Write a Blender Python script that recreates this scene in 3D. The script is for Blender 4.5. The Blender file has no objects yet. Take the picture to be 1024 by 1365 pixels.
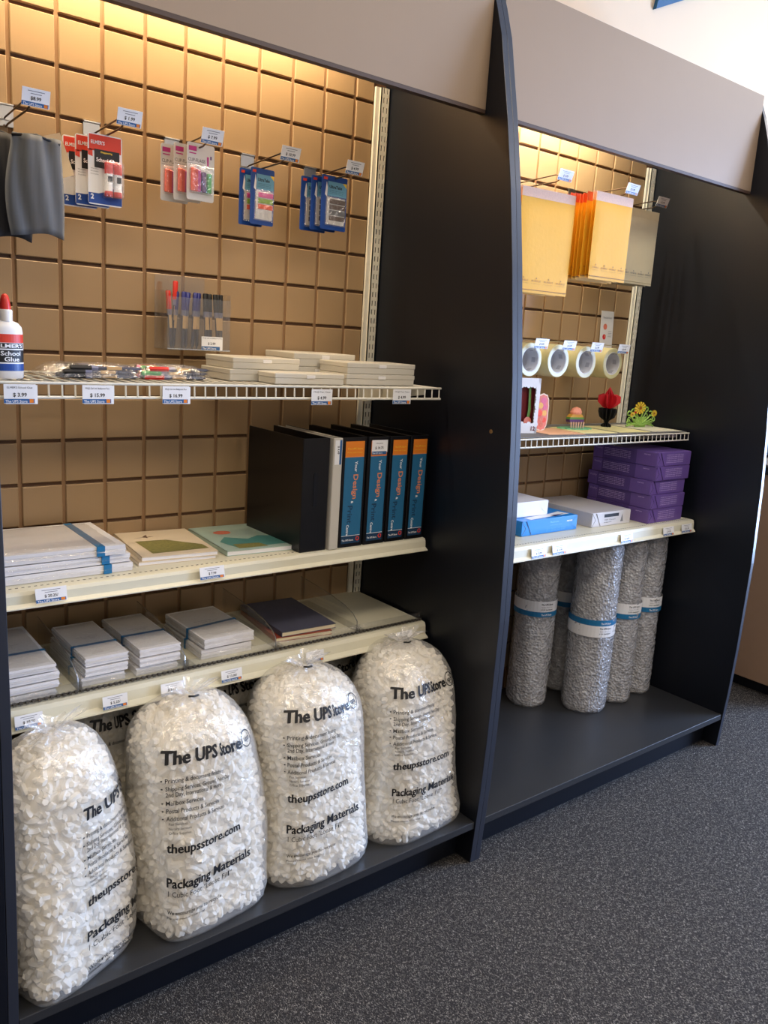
import bpy, math, random
import numpy as np
from mathutils import Matrix, Vector, Euler
random.seed(7); rng = np.random.default_rng(7)
I = 0.0254                      # everything below is written in inches, floor at z = 0, wall at y = 0
sc = bpy.context.scene
COL = sc.collection

# ------------------------------------------------------------------ camera
cam = bpy.data.cameras.new('camera'); camo = bpy.data.objects.new('camera', cam); COL.objects.link(camo)
cam.sensor_fit = 'HORIZONTAL'; cam.sensor_width = 36.0; cam.lens = 1109.75/1024*36.0
cam.clip_start = 0.02; cam.clip_end = 60
w = np.array([0.222233,-0.674752,-0.009680]); th = np.linalg.norm(w); k = w/th
K = np.array([[0,-k[2],k[1]],[k[2],0,-k[0]],[-k[1],k[0],0]])
R = (np.eye(3)+math.sin(th)*K+(1-math.cos(th))*K@K) @ np.array([[1,0,0],[0,0,-1],[0,1,0]], float)
M4 = Matrix.Identity(4)
for r in range(3):
    M4[r][0] = R[0][r]; M4[r][1] = -R[1][r]; M4[r][2] = -R[2][r]
camo.matrix_world = Matrix.Translation(Vector((-17.6202*I, -80.1599*I, 57.1264*I))) @ M4
sc.camera = camo

# ------------------------------------------------------------------ world, lights, exposure
wd = bpy.data.worlds.new('world'); sc.world = wd; wd.use_nodes = True
wd.node_tree.nodes['Background'].inputs[0].default_value = (0.75, 0.85, 1, 1)
wd.node_tree.nodes['Background'].inputs[1].default_value = 0.6
sc.view_settings.view_transform = 'Standard'; sc.view_settings.look = 'None'
sc.view_settings.exposure = 0.0; sc.view_settings.gamma = 1.0; sc.view_settings.use_curve_mapping = False

def area(name, loc, rot, sx, sy, power, color):
    l = bpy.data.lights.new(name, 'AREA'); l.shape = 'RECTANGLE'; l.size = sx*I; l.size_y = sy*I
    l.energy = power; l.color = color
    o = bpy.data.objects.new(name, l); COL.objects.link(o)
    o.location = Vector(loc)*I; o.rotation_euler = rot
    return o
# daylight through the shop front (openings in the right hand wall)
area('window_daylight', (197, -86, 50), (0, math.radians(90), 0), 76, 60, 370, (0.42, 0.60, 1.0))
# ceiling troffers
TROFFERS = [(-20,-70),(60,-70),(140,-70),(-20,-150),(60,-150),(140,-150)]
for (tx, ty) in TROFFERS:
    area('troffer_light', (tx, ty, 117.0), (0,0,0), 44, 20, 10 if tx > 100 else 16, (1.0, 0.80, 0.56))
# strip lamps tucked behind the two fascia boards
area('fascia_light_warm', (17, -4.6, 90.6), (math.radians(30),0,0), 38, 1.2, 11.5, (1.0, 0.77, 0.50))
area('fascia_light_white', (65, -5.0, 90.6), (math.radians(30),0,0), 30, 1.2, 13.5, (1.0, 0.92, 0.72))
# added warm fill without a fixture, brightens the wall beyond the counter
area('added_wall_fill', (140, -34, 114), (math.radians(35),0,0), 50, 10, 8, (1.0, 0.86, 0.66))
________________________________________
Skip every picture and return the lines above from the top through the one that contains "COL = sc.collection".

REPLY:
Write a Blender Python script that recreates this scene in 3D. The script is for Blender 4.5. The Blender file has no objects yet. Take the picture to be 1024 by 1365 pixels.
import bpy, math, random
import numpy as np
from mathutils import Matrix, Vector, Euler
random.seed(7); rng = np.random.default_rng(7)
I = 0.0254                      # everything below is written in inches, floor at z = 0, wall at y = 0
sc = bpy.context.scene
COL = sc.collection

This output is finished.